## BEGIN SOURCE MATERIAL
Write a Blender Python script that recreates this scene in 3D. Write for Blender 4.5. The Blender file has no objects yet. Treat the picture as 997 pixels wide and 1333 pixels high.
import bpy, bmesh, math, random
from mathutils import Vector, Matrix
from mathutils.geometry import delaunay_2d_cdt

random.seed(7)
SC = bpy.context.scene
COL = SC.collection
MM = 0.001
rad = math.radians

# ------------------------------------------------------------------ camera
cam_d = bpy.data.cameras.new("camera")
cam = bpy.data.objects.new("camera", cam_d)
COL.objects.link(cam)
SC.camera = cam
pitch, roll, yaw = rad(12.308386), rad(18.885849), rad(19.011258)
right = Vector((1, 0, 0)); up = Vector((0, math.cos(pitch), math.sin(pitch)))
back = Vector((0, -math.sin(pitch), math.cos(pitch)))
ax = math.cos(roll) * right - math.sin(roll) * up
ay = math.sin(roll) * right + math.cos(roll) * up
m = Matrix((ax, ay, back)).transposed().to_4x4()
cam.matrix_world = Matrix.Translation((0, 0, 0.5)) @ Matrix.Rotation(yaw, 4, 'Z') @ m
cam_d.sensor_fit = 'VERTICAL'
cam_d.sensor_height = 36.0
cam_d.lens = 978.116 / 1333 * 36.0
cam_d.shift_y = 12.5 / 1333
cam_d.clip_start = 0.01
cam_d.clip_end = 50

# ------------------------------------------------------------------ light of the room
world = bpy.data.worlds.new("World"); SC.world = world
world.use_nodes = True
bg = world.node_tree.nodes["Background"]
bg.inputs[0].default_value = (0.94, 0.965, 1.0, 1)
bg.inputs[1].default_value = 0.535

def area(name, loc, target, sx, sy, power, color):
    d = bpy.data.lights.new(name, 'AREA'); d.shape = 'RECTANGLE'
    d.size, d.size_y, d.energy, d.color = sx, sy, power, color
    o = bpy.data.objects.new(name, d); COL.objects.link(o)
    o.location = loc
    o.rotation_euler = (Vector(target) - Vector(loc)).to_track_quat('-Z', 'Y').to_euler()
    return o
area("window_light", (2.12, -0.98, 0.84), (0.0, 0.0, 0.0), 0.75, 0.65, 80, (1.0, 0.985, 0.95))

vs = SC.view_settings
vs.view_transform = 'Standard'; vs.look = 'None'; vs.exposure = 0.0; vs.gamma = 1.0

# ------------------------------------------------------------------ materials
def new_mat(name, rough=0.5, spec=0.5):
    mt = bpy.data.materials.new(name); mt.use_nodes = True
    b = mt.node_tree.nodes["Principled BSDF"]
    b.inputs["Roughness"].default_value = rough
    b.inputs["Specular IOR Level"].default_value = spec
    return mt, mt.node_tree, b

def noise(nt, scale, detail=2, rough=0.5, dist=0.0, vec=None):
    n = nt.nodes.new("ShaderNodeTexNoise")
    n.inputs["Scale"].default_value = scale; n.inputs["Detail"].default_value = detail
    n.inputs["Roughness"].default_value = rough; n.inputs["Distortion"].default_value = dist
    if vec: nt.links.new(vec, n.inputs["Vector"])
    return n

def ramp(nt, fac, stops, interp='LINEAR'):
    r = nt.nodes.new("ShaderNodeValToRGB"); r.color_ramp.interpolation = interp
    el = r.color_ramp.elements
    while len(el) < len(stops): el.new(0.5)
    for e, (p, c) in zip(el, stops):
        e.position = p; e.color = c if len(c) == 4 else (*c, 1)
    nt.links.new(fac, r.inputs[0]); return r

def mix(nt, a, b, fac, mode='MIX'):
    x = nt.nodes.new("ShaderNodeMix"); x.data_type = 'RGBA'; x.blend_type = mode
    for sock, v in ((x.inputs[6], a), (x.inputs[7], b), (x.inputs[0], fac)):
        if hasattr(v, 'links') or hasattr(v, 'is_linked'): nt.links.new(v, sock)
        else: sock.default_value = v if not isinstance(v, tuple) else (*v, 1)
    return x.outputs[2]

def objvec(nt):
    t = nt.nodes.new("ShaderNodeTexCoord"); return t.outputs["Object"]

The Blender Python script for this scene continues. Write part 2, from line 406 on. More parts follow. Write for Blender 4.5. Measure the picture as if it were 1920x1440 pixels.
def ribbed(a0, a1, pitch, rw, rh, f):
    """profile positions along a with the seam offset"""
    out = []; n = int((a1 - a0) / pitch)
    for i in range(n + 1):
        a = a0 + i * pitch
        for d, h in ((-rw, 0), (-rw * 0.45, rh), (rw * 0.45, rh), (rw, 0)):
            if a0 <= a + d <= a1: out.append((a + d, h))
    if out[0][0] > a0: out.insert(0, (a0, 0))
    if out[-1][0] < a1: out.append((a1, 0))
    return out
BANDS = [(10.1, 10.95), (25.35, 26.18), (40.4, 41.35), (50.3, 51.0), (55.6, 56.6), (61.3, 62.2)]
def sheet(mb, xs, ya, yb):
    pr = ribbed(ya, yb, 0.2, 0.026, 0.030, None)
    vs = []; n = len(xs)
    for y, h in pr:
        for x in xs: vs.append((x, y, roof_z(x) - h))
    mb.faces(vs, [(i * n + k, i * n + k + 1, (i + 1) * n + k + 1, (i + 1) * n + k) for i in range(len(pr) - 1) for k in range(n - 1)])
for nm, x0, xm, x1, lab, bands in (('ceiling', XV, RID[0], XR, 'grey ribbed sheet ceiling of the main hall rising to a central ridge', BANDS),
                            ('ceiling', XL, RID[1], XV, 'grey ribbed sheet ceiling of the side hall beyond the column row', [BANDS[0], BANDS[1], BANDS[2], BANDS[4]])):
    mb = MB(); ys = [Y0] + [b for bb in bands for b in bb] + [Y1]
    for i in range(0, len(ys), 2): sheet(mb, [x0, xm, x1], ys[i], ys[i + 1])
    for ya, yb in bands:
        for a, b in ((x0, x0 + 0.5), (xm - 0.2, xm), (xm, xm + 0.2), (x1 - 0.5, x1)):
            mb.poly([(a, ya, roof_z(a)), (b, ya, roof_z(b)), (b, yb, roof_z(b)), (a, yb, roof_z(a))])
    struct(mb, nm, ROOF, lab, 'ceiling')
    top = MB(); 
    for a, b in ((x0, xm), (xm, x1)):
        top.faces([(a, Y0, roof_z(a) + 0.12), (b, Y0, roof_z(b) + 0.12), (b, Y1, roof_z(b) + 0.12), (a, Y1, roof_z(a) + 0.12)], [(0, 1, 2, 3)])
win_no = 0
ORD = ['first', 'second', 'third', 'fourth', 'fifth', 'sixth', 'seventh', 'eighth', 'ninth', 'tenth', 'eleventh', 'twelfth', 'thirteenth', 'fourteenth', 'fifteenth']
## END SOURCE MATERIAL
Please reproduce exactly the lines above, beginning with the first and ending with the line that contains "from mathutils.geometry import", and include nothing outside that range.

#### SOLUTION TO THE EXERCISE
Write a Blender Python script that recreates this scene in 3D. Write for Blender 4.5. The Blender file has no objects yet. Treat the picture as 997 pixels wide and 1333 pixels high.
import bpy, bmesh, math, random
from mathutils import Vector, Matrix
from mathutils.geometry import delaunay_2d_cdt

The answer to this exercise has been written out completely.